La discipline avait pris ses quartiers lundi à l'Ecole militaire, près des Invalides à Paris. Attaque cyber, chef de gouvernement déstabilisé, pandémie mondiale ou bataille décisive en Syrie: il s'agit de faire jouer des officiers, chercheurs, étudiants ou hauts fonctionnaires sur une situation de crise passée, présente ou plausible.

Les convertis sont dithyrambiques. "Les war games sauvent des vies", affirme Matthew B. Caffrey, figure de la discipline aux Etats-Unis et membre du laboratoire de recherche de l'US Air Force. Selon lui, 24 des 25 plus grosses armées du monde se sont converties. "Il ne s'agit donc plus de jouer, mais de jouer plus souvent que vos adversaires".

A deux reprises, en 1990 et en 2003, le Pentagone a défini son intervention militaire en Irak après l'avoir testée sur des jeux. Des exercices proches de "Fitna, global war in the Middle East", conçu par Pierre Razoux, directeur de recherche à l'Institut de recherche stratégique de l'Ecole militaire (IRSEM).

Un plateau, des pions incarnant armées régulières et milices, des cartes fournissant frappes de drones, mines artisanales et lance-roquettes. On compose avec l'intervention du Conseil de sécurité de l'ONU. Et on joue un assaut sur un jet de dé, dont le résultat est pondéré par de multiples critères de rapports de force.

- "Comme dans la vraie vie" -

Pierre Razoux a dirigé le jeu 220 fois et a défini une douzaine de scénarios possibles. L'un d'entre eux se déroule en Syrie: cinq équipes de deux ou trois personnes interprètent forces d'Assad, Iran, Turquie, Russie et Israël, dépourvue elle d'armée sur le terrain mais soutenue par Washington. Chaque pays poursuit un objectif secret avec une batterie de contraintes.

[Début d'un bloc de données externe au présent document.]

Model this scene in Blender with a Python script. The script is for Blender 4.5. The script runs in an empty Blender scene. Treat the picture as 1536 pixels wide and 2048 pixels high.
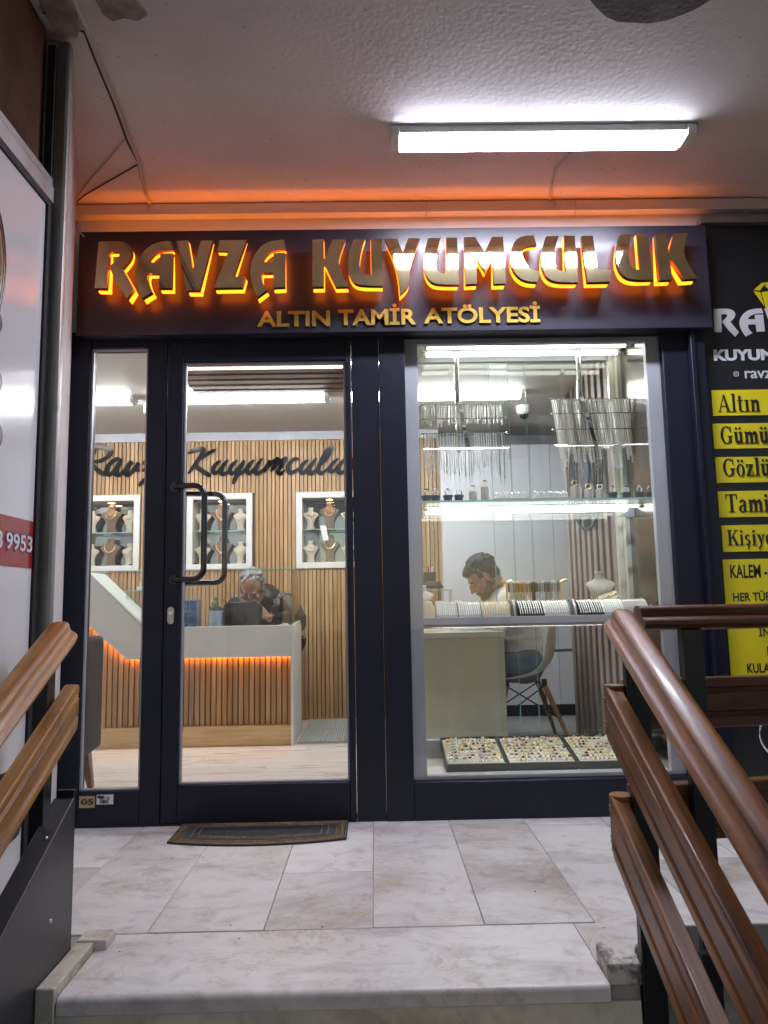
import bpy, bmesh, math, random
from mathutils import Vector, Matrix
rnd = random.Random(11)
rad = math.radians
scene = bpy.context.scene
COL = scene.collection

# ------------------------------------------------------------------ camera
PITCH, YAW, ROLL, FPX = rad(7.03), rad(0.862), rad(-1.05), 1500.0
CAM = Vector((0, -3.2, 0.872))
fwd = Vector((math.sin(YAW)*math.cos(PITCH), math.cos(YAW)*math.cos(PITCH), math.sin(PITCH)))
_r0 = Vector((math.cos(YAW), -math.sin(YAW), 0)); _u0 = _r0.cross(fwd)
RT = math.cos(ROLL)*_r0 + math.sin(ROLL)*_u0
UP = -math.sin(ROLL)*_r0 + math.cos(ROLL)*_u0
cd = bpy.data.cameras.new("camera"); cam = bpy.data.objects.new("camera", cd); COL.objects.link(cam)
cd.sensor_fit = 'VERTICAL'; cd.sensor_height = 36.0; cd.lens = FPX/2048*36.0
cd.clip_start = 0.02; cd.clip_end = 500
mw = Matrix((RT, UP, -fwd)).transposed().to_4x4(); mw.translation = CAM
cam.matrix_world = mw
scene.camera = cam

def ray(x, y): return RT*((x-768)/FPX) - UP*((y-1024)/FPX) + fwd
def at(x, y, Y=0.0):            # point of the plane at depth Y measured in the photograph
    r = ray(x, y); return CAM + r*((Y-CAM.y)/r.y)
def atx(x, y, X):
    r = ray(x, y); return CAM + r*((X-CAM.x)/r.x)
def atz(x, y, Z=0.0):
    r = ray(x, y); return CAM + r*((Z-CAM.z)/r.z)

# ------------------------------------------------------------------ world, exposure
w = bpy.data.worlds.new("World"); scene.world = w; w.use_nodes = True
nt = w.node_tree; bg = nt.nodes["Background"]
sky = nt.nodes.new("ShaderNodeTexSky"); sky.sky_type = 'NISHITA'; sky.sun_disc = False
sky.sun_elevation = rad(35.0); sky.sun_rotation = rad(200)
nt.links.new(sky.outputs[0], bg.inputs[0]); bg.inputs[1].default_value = 0.03
vs = scene.view_settings
vs.view_transform = 'Standard'; vs.look = 'None'; vs.gamma = 1; vs.exposure = 1.4
scene.render.engine = 'CYCLES'
cy = scene.cycles
cy.use_denoising = True
cy.max_bounces = 9; cy.diffuse_bounces = 4; cy.glossy_bounces = 5; cy.transmission_bounces = 6
cy.transparent_max_bounces = 20; cy.caustics_reflective = False; cy.caustics_refractive = False
cy.sample_clamp_indirect = 6.0; cy.blur_glossy = 0.6

# ------------------------------------------------------------------ materials
def newmat(name):
    m = bpy.data.materials.new(name); m.use_nodes = True
    return m, m.node_tree, m.node_tree.nodes["Principled BSDF"]

def mat(name, col, rough=0.5, metal=0.0, coat=0.0, col2=None, scale=8.0, stretch=(1, 1, 1), detail=4.0,
        lo=0.35, hi=0.65, bump=0.0, bscale=80.0, island=0.0, rvar=0.0, spec=0.5, dirt=None, sheen=0.0, coord='Object', rotx=0.0):
    m, t, b = newmat(name); N, L = t.nodes, t.links
    b.inputs['Roughness'].default_value = rough; b.inputs['Metallic'].default_value = metal
    b.inputs['Coat Weight'].default_value = coat; b.inputs['Coat Roughness'].default_value = 0.12
    b.inputs['Specular IOR Level'].default_value = spec; b.inputs['Sheen Weight'].default_value = sheen
    b.inputs['Base Color'].default_value = (*col, 1)
    tc = N.new("ShaderNodeTexCoord"); mp = N.new("ShaderNodeMapping"); mp.inputs['Scale'].default_value = stretch
    if rotx:
        vr = N.new("ShaderNodeVectorRotate"); vr.rotation_type = 'X_AXIS'; vr.inputs['Angle'].default_value = rotx
        L.new(tc.outputs[coord], vr.inputs['Vector']); L.new(vr.outputs[0], mp.inputs[0])
    else: L.new(tc.outputs[coord], mp.inputs[0])
    src = None
    if col2 or rvar:
        nz = N.new("ShaderNodeTexNoise"); nz.inputs['Scale'].default_value = scale; nz.inputs['Detail'].default_value = detail
        L.new(mp.outputs[0], nz.inputs['Vector'])
        if island:
            nz.noise_dimensions = '4D'; g = N.new("ShaderNodeNewGeometry")
            mm = N.new("ShaderNodeMath"); mm.operation = 'MULTIPLY'; mm.inputs[1].default_value = 37.0
            L.new(g.outputs['Random Per Island'], mm.inputs[0]); L.new(mm.outputs[0], nz.inputs['W'])
        cr = N.new("ShaderNodeValToRGB"); cr.color_ramp.elements[0].position = lo; cr.color_ramp.elements[1].position = hi
        cr.color_ramp.elements[0].color = (*col, 1); cr.color_ramp.elements[1].color = (*(col2 or col), 1)
        L.new(nz.outputs['Fac'], cr.inputs[0]); src = cr.outputs[0]
        if rvar:
            mr = N.new("ShaderNodeMapRange"); mr.inputs[3].default_value = max(0.02, rough-rvar); mr.inputs[4].default_value = rough+rvar
            L.new(nz.outputs['Fac'], mr.inputs[0]); L.new(mr.outputs[0], b.inputs['Roughness'])
    if island:
        g = N.new("ShaderNodeNewGeometry"); mr = N.new("ShaderNodeMapRange")
        mr.inputs[3].default_value = 1-island; mr.inputs[4].default_value = 1+island*0.6
        L.new(g.outputs['Random Per Island'], mr.inputs[0])
        mx = N.new("ShaderNodeVectorMath"); mx.operation = 'SCALE'
        if src: L.new(src, mx.inputs[0])
        else: mx.inputs[0].default_value = col
        L.new(mr.outputs[0], mx.inputs['Scale']); src = mx.outputs[0]
    if dirt:
        dn = N.new("ShaderNodeTexNoise"); dn.inputs['Scale'].default_value = dirt[1]; dn.inputs['Detail'].default_value = 8
        dn.inputs['Roughness'].default_value = 0.65
        L.new(tc.outputs['Object'], dn.inputs['Vector'])
        dr = N.new("ShaderNodeValToRGB"); dr.color_ramp.elements[0].position = dirt[2]; dr.color_ramp.elements[1].position = dirt[3]
        dr.color_ramp.elements[0].color = (0, 0, 0, 1); dr.color_ramp.elements[1].color = (1, 1, 1, 1)
        L.new(dn.outputs['Fac'], dr.inputs[0])
        mix = N.new("ShaderNodeMix"); mix.data_type = 'RGBA'
        L.new(dr.outputs[0], mix.inputs[0])
        if src: L.new(src, mix.inputs[6])
        else: mix.inputs[6].default_value = (*col, 1)
        mix.inputs[7].default_value = (*dirt[0], 1); src = mix.outputs[2]
    if src: L.new(src, b.inputs['Base Color'])
    if bump:
        bn = N.new("ShaderNodeTexNoise"); bn.inputs['Scale'].default_value = bscale; bn.inputs['Detail'].default_value = 3
        L.new(mp.outputs[0], bn.inputs['Vector'])
        bp = N.new("ShaderNodeBump"); bp.inputs['Strength'].default_value = bump; bp.inputs['Distance'].default_value = 0.004
        L.new(bn.outputs['Fac'], bp.inputs['Height']); L.new(bp.outputs[0], b.inputs['Normal'])
    return m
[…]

"La Russie ne peut pas franchir la frontière turque, sinon c'est la 3e guerre mondiale et on change de jeu", explique Pierre Razoux aux joueurs, avec un brin d'ironie. "Tout le monde peut perdre, tout le monde peut gagner. Comme dans la vraie vie", insiste-t-il.

En 3h de jeu, les acteurs auront simulé dix mois de guerre, des offensives, des bombardements, des coups d'arrêt, des alliances et contre-alliances, des tractations et des renoncements.

"On dit aux joueurs: vous allez vous mettre dans la peau de votre pire adversaire", explique le chercheur, fin connaisseur du Moyen-Orient. "On n'est plus dans le ludique, mais dans la formation professionnelle." Et les joueurs, assure-t-il, "ne verront plus la Syrie de la même manière".

Elysée, cabinets, chefs d'armée, services, tout le monde est désormais invité. Patrick Ruestchmann, président de Serious Games Network-France, a récemment fait jouer une centaine de personnes de la cellule interministérielle de crise sur la sécurité entre la fin des JO-2024 et le début des Paralympiques.

"Ca aide à penser autrement, on décale sa position", relève-t-il. "C'est beaucoup plus efficace que trois heures de Power Point. Bouger un pion, c'est plus engageant que de cliquer sur une tablette".

Plus les groupes sont mélangés, plus les acteurs sont confrontés aux biais cognitifs. Mais la comédie humaine est à pied d'oeuvre: le pouvoir se prête parfois mal à la pantomime.

"Je n'ai jamais réussi à faire jouer un préfet autre chose qu'un préfet", s'amuse Patrick Ruestchmann. "Les diplomates sont les plus absents. Certains ont tendance à voir le monde tel qu'ils voudraient qu'il soit", persifle quant à lui un habitué de l'exercice.

De fait, les sceptiques restent nombreux. "On est en phase d'évangélisation, alors que les simulateurs sont là depuis des années", constate le lieutenant-colonel Arnaud de Peretti, du Centre de planification et de conduite des opérations (CPCO) des armées.

"Vous avez encore des réactions du type +ce n'est qu'un jeu, c'est puéril, ça n'arrivera jamais+", regrette-t-il. Il est pourtant formel: "L'intérêt c'est de se trouver tous assis autour d'une table, d'entrevoir des hypothèses auxquelles on n'avait pas pensé. Les surprises stratégiques, ça existe".